Ayudaría mucho que un Gobierno como el saliente no solo hubiera recordado a Cortés, que hubiera convertido en actos de Estado, con líderes de otras ideologías, si no las exhumaciones de Cuelgamuros, al menos las visitas a las tumbas del exilio y otros actos. Que hubiera comprendido que en la historia de España, que es global, existen oportunidades de muchos tipos, de cooperación incluso con otros países. Pero el presidente en funciones eligió la propaganda y el electoralismo de oca en oca, de elecciones en elecciones. Así que, si me perdona Elvira Roca, ¿cómo no ser pesimista si el Gobierno que viene es un banquete ofrecido en la Moncloa a los comunistas y los independentistas? En eso tiene razón Pérez-Reverte, nos bastamos solitos, no hacen falta conspiraciones internacionales.

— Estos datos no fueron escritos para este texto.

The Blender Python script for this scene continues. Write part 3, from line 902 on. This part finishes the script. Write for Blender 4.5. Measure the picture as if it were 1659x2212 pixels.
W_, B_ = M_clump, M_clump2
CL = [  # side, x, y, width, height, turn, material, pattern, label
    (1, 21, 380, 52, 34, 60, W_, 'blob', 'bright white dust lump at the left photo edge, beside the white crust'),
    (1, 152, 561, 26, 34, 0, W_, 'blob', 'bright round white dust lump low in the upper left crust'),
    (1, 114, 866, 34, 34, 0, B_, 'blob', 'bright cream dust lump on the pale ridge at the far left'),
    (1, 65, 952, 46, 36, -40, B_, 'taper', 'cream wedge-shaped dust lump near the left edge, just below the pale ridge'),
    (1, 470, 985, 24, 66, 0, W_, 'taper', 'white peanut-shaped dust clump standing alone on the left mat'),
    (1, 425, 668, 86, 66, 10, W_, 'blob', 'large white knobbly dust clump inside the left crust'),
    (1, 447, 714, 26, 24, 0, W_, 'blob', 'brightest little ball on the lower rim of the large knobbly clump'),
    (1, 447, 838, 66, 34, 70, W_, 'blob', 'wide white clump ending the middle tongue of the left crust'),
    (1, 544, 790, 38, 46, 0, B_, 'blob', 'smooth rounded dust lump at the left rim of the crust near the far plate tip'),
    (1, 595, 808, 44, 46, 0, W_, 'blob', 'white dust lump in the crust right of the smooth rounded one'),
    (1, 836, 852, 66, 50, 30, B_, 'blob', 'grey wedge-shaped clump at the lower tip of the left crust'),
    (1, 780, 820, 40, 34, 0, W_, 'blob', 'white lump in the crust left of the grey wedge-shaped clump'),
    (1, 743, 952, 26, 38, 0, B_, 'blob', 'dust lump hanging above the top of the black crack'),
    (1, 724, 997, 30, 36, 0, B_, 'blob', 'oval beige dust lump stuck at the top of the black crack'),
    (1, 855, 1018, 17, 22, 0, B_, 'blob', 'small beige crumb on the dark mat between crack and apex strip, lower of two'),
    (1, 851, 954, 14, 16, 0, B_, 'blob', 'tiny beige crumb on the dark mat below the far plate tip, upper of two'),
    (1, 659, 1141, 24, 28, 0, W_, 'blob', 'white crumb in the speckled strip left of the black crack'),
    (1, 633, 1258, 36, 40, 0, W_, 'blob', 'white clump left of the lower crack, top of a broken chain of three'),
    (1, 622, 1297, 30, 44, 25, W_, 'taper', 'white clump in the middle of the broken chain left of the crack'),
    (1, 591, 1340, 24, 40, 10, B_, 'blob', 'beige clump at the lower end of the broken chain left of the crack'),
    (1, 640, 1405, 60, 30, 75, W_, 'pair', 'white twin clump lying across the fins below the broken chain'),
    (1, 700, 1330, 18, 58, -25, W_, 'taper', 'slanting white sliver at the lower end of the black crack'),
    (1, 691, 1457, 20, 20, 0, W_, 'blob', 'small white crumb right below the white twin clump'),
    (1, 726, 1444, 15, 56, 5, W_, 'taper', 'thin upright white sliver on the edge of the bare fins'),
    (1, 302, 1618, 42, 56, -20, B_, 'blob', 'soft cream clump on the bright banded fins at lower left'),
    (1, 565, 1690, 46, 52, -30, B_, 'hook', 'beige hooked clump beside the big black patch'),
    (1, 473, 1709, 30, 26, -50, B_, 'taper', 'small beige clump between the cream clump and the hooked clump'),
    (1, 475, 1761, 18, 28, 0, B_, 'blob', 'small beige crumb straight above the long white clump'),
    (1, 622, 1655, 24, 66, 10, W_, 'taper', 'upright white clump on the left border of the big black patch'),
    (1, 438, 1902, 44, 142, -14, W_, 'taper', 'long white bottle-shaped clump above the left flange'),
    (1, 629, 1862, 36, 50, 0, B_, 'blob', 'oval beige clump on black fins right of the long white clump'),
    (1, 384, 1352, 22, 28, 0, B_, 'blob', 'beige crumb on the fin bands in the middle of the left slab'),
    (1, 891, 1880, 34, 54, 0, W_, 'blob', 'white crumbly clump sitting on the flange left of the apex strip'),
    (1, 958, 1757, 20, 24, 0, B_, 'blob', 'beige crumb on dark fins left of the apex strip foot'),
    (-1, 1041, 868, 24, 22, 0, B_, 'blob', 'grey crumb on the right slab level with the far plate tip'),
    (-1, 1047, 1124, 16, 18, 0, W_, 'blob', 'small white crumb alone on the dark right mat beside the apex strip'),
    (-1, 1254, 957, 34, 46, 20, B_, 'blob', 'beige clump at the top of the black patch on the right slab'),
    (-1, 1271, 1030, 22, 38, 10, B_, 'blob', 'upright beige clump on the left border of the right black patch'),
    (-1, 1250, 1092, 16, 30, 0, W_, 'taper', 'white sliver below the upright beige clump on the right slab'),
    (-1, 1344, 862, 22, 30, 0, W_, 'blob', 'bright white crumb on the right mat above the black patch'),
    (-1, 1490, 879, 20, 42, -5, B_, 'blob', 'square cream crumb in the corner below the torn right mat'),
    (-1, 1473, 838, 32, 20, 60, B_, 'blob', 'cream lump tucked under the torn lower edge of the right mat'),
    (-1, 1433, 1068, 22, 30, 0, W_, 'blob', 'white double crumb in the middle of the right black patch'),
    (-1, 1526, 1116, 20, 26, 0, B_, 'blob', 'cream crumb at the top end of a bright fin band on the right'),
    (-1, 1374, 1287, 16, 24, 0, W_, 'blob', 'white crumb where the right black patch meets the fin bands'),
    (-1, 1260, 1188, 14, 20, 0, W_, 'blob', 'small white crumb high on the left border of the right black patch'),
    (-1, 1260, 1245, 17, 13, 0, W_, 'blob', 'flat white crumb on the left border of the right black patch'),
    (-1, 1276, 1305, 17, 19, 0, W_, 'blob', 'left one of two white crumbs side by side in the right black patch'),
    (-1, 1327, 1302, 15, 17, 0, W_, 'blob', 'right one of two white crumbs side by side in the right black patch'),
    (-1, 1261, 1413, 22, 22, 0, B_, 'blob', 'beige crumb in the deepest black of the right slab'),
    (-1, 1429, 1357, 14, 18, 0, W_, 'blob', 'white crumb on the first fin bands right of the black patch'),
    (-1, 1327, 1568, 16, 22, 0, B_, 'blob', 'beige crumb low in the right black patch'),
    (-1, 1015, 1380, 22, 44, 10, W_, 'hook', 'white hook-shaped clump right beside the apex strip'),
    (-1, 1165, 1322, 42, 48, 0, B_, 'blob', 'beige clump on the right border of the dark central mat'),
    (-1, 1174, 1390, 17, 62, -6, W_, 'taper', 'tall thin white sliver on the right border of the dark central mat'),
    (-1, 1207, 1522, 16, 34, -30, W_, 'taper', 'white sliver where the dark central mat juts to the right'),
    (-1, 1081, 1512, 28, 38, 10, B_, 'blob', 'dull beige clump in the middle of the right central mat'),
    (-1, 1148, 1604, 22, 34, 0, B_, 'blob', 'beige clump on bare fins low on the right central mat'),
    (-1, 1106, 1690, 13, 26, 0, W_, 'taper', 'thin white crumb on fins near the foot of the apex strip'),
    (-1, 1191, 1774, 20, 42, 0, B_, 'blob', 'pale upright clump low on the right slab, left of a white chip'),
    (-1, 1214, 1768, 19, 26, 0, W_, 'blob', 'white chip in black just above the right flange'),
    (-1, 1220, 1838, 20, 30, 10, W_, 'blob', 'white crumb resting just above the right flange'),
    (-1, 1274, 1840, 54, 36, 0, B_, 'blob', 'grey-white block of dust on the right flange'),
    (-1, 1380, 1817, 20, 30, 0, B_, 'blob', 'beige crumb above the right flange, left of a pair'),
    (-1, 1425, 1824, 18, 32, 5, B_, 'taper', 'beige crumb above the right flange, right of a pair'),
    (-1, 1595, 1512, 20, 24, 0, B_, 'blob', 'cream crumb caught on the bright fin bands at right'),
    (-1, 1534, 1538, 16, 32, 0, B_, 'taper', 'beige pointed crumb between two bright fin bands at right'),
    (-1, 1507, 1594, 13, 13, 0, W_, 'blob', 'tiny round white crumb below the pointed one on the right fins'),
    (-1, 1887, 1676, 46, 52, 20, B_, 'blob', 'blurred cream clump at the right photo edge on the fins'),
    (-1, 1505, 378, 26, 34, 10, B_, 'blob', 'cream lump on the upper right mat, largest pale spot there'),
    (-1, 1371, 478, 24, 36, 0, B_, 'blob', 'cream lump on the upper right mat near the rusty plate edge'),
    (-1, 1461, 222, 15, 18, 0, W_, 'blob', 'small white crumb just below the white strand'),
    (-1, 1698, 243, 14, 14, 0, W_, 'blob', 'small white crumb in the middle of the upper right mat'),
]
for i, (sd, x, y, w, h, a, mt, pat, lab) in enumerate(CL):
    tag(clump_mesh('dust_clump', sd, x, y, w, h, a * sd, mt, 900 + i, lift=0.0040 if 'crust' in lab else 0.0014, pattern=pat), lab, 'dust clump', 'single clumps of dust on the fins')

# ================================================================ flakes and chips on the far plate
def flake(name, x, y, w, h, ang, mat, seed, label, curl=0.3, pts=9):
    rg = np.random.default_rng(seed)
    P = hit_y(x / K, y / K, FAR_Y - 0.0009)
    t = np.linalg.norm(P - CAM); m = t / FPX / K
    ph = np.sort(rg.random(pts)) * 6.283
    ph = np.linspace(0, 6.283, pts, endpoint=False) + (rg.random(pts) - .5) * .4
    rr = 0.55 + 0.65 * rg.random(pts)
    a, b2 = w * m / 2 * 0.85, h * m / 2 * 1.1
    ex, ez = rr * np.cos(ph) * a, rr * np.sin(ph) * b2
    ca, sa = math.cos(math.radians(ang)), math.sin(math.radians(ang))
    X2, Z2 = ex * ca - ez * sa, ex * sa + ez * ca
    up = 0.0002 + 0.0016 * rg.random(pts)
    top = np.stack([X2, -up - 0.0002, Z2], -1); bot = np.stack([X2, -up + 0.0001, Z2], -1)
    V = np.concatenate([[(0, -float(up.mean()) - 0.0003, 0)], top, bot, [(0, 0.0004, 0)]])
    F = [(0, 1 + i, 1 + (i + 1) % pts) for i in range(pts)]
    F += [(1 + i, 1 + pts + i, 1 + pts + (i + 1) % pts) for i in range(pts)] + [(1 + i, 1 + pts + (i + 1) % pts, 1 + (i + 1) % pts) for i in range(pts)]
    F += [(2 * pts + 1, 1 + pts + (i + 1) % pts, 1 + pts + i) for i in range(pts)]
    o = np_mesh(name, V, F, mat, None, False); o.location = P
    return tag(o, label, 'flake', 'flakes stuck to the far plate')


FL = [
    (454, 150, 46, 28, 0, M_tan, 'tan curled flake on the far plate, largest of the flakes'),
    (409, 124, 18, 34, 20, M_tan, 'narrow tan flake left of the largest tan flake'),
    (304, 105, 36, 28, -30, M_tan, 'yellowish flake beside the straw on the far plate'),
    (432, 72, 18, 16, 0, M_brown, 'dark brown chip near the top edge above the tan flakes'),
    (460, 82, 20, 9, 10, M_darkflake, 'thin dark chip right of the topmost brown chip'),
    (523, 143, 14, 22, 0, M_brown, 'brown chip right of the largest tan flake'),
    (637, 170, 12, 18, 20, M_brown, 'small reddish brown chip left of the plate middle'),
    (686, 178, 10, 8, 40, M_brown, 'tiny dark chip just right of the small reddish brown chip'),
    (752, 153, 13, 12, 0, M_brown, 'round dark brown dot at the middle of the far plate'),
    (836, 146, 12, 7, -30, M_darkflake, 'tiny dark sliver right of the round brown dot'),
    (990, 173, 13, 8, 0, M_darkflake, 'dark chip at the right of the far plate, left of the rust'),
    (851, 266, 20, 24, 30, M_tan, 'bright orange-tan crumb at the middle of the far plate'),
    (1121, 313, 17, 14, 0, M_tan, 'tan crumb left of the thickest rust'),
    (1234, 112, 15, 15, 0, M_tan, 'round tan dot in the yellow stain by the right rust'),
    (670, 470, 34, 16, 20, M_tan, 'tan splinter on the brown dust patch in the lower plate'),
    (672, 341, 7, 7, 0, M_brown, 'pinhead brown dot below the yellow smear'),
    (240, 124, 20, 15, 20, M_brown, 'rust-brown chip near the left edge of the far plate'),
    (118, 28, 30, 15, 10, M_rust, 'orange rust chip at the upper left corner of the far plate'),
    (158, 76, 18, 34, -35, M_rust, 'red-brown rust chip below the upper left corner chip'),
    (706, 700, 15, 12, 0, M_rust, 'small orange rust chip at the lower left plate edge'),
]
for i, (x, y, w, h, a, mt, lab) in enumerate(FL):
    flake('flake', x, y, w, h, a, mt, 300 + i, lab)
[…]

La relación natural con la historia la perdimos hace 200 años, como cuenta muy bien Jesús Torrecilla en el libro «España al revés». Reprimidos o exiliados por la persecución de Fernando VII los liberales del XIX inventaron otra manera de ser españoles, a la contra, fijándose en los comuneros contra el poder imperial, en al Andalus frente a la idea de Reconquista y de ese modo nacieron los dos discuros históricos y las dos Españas que habría que intentar suturar. Justo en aquel tiempo Goya -¿quién si no?- debió pintar El Coloso, el gigante que se levanta en los Pirineos, metáfora de los hinchados atributos del pueblo español puesto bien cerca del límite. Pena que nuestro (mal) genio no despierte antes, cuando aún hay tiempo. Siempre demasiado tarde.